For those concerned about extremism in the Middle East, this is good news. It was the exclusion and suppression of Islamists by secular tyrants that originally bred extremism. (Ayman al-Zawahri, Al Qaeda’s leading ideologue, was a veteran of Hosni Mubarak’s torture chambers.) Islamists will become only more moderate when they are not oppressed, and only more pragmatic as they face the responsibility of governing.

But there is another reason for concern: What if elected Islamist parties impose laws that curb individual freedoms — like banning alcohol or executing converts — all with popular support? What if democracy does not serve liberty?

 

Die drängendste Frage, so Akyol, sei nicht, ob Islam mit Demokratie vereinbar ist – sondern mit Liberalismus – mit einer freiheitlichen Ordnung, in der die Rechte der Individuen garantiert sind:

The real debate, therefore, is whether Islam is compatible with liberalism.

The main bone of contention is whether Islamic injunctions are legal or moral categories. When Muslims say Islam commands daily prayers or bans alcohol, are they talking about public obligations that will be enforced by the state or personal ones that will be judged by God?

Akyol zitiert das ambivalente  Beispiel der Türkei, in der die AKP lange Zeit viel für die Verbesserung der Rechtsstaatlichkeit getan hat. Nun aber scheint sie immer stärker den Staat, den sie beherrscht, als Werkzeug zu begreifen, der Gesellschaft die eigenen Werte aufzuzwingen.

Darum gebe es auch in der Türkei, meint Akyol, „reasons to worry that illiberal democracy could emerge. For Turkey still suffers from a paranoid nationalism that abhors minority rights, a heavy-handed judiciary designed to protect the state rather than its citizens, and an intolerant political culture that regards any criticism as an attack and sees provocative ideas as criminal.

These obstacles to liberal democracy are unrelated to religion though; they are the legacy of years of secular but authoritarian politics. But the A.K.P., which has been in power for almost a decade and has introduced important liberal reforms, has lately let its progressivism wane. The party has absorbed some of the traditional illiberalism of the establishment in Ankara, the capital, that it now fully dominates. It has not been too Islamic; it is just proving to be too Turkish.“

Die Herausforderung der AKP, darin gewissermaßen die Avantgarde der islamisch geprägten Parteien, die in der Region nun an die Macht kommen, besteht darin, den Staat nicht als Instrument der tugendhaften Volksmassage zu betrachten.

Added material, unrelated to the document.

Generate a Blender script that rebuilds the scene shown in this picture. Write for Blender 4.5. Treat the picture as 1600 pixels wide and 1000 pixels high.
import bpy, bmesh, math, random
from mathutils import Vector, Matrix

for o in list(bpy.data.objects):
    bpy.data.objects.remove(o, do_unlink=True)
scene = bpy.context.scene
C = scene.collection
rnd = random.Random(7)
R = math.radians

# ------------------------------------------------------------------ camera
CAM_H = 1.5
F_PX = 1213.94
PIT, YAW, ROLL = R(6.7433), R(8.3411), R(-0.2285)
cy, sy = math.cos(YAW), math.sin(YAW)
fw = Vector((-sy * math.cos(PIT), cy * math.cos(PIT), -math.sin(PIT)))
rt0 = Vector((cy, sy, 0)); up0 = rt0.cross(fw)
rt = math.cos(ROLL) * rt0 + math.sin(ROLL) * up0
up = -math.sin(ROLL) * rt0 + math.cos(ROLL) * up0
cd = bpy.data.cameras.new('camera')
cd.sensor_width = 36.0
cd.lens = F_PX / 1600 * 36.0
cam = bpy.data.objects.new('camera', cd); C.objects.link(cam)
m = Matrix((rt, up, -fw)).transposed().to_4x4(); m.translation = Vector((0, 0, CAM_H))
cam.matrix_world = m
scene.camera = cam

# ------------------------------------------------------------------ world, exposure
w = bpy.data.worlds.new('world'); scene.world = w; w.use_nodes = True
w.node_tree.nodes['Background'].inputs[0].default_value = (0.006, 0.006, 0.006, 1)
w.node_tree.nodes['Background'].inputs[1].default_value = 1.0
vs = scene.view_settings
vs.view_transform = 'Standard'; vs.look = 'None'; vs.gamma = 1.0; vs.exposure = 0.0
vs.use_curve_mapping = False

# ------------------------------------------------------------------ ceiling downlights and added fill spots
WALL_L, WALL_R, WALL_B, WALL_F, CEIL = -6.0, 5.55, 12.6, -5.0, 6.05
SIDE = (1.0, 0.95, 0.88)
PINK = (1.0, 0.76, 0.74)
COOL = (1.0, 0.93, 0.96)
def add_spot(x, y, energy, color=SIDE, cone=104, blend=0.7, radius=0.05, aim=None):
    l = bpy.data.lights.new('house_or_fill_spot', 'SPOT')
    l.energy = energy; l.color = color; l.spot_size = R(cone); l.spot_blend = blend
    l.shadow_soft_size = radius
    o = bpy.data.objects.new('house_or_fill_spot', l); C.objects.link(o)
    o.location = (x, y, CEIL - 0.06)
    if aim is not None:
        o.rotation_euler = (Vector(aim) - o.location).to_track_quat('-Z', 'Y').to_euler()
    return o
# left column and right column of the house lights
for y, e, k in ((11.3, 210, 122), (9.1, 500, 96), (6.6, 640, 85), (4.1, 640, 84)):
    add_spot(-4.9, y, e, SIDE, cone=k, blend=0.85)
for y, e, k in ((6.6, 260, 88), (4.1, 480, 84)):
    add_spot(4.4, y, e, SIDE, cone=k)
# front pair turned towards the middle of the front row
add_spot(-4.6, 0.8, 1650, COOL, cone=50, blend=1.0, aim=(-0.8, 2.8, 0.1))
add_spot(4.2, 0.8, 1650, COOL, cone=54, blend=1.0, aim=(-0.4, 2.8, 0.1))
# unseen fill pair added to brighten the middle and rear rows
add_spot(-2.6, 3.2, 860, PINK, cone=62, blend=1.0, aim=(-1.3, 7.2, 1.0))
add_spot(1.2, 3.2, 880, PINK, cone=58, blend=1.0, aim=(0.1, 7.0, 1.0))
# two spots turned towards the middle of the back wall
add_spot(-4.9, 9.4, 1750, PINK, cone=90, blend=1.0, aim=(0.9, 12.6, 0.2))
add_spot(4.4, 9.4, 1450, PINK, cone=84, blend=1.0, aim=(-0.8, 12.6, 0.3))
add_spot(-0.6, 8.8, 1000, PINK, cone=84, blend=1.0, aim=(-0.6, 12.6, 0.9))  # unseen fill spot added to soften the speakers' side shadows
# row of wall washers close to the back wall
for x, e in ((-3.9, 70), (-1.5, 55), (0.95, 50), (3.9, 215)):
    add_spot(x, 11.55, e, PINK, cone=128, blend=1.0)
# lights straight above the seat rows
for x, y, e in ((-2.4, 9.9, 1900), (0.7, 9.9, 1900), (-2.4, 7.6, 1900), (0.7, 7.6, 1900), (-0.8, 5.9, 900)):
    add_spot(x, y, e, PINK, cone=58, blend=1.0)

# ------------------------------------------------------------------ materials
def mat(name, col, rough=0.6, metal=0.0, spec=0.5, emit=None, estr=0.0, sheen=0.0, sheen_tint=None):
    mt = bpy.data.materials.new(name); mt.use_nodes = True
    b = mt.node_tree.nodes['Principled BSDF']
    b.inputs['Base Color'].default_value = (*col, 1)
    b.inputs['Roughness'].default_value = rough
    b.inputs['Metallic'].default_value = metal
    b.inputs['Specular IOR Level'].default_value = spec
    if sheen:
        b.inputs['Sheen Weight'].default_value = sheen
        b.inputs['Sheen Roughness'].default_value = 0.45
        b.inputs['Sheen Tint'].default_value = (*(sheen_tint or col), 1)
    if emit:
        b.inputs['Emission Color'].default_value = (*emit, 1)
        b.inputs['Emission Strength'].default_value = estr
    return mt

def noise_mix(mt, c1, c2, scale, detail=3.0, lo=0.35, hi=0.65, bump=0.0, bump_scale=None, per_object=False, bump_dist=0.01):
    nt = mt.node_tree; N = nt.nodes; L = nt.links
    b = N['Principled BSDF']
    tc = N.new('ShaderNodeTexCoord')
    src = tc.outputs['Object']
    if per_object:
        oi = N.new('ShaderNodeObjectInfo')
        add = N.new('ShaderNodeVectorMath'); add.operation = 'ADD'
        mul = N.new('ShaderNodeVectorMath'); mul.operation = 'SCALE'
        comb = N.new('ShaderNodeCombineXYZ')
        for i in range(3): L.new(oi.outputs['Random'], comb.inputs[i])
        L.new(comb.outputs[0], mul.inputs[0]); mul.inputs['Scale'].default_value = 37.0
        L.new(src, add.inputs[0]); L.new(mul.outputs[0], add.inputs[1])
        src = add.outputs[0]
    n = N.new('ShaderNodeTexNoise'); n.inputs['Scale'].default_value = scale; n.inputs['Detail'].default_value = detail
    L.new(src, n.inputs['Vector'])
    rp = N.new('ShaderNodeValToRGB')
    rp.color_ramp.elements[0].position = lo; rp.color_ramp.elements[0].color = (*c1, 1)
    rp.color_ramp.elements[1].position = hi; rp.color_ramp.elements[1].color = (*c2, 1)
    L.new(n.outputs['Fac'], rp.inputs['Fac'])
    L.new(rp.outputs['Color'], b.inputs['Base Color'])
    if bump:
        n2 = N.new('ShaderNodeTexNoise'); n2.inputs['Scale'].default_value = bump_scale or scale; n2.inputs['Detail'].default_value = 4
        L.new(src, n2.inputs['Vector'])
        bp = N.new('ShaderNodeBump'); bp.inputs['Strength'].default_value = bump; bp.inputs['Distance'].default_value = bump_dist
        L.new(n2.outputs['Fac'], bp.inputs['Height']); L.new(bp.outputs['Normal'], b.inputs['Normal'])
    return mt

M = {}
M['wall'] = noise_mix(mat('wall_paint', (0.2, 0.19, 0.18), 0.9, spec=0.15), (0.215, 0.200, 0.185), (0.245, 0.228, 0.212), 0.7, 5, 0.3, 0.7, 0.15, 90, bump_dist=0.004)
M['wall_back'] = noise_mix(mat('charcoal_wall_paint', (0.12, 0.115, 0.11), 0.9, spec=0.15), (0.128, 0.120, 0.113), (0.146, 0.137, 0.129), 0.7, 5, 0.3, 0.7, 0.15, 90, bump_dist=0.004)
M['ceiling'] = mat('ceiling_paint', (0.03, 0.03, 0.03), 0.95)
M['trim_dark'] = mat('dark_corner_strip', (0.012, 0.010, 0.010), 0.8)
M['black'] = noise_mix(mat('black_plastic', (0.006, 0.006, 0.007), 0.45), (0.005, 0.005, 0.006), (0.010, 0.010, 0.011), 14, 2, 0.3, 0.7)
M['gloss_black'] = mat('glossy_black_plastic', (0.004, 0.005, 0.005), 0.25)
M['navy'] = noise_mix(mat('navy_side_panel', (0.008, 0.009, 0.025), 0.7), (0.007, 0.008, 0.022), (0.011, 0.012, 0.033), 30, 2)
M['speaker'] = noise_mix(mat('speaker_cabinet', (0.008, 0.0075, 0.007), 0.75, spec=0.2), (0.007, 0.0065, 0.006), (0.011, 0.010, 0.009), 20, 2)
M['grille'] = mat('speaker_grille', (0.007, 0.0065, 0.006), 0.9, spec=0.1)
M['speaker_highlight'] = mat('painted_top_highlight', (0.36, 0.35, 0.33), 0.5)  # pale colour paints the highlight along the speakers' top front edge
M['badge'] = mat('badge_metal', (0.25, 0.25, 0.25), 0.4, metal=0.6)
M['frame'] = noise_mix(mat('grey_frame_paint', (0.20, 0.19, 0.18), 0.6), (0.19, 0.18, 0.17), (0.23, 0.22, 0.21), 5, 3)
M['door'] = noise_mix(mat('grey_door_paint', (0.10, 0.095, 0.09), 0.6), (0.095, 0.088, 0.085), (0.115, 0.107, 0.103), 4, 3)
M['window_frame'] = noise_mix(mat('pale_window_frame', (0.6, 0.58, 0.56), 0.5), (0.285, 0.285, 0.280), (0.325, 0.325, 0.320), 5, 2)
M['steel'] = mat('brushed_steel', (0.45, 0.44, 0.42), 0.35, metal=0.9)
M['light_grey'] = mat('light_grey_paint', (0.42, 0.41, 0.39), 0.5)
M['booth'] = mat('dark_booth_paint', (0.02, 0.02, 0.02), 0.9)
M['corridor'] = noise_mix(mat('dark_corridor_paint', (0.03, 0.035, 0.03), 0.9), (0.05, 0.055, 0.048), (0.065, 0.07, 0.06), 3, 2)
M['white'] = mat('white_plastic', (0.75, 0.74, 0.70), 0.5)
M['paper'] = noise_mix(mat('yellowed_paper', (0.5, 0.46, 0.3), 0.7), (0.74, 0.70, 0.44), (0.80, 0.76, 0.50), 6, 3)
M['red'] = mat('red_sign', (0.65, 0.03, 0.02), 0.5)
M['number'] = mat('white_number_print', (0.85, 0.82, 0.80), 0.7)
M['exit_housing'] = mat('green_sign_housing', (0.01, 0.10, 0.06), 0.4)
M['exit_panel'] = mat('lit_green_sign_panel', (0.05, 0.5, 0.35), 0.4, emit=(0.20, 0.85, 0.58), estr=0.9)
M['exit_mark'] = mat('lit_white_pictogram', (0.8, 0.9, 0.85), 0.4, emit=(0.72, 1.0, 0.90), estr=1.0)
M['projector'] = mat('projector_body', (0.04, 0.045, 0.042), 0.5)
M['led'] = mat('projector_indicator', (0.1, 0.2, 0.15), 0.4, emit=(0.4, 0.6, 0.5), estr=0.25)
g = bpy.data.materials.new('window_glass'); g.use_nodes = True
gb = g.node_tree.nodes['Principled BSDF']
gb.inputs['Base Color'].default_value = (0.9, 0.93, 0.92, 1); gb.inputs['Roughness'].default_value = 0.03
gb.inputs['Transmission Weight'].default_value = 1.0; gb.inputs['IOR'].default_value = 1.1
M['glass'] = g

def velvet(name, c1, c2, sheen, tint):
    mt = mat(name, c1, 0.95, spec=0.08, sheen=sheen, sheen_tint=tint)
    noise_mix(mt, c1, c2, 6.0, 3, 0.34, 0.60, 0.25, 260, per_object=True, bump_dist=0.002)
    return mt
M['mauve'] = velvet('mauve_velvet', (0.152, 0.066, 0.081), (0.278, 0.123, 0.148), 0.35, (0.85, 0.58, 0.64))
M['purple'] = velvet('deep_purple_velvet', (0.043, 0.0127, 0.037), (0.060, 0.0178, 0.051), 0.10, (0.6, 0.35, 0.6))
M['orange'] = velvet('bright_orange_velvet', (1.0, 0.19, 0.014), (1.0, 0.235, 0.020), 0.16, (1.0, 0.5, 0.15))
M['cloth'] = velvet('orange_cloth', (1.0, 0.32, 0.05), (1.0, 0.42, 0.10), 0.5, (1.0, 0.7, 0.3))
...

Sie müsse die bürgerlichen Freiheiten verteidigen, darin eingeschlossen die „Möglichkeit zur Sünde“, statt die Staatsgewalt zur Verbreitung ihrer Werte zu benutzen.

And as new questions about religion and public life emerge — Should schools promote Islam? Should alcohol sales be restricted? Should the state instruct private TV channels to uphold “moral values”? — the government must protect civil liberties, including the “freedom to sin,” and constrain those who seek to use state power to impose their values on others.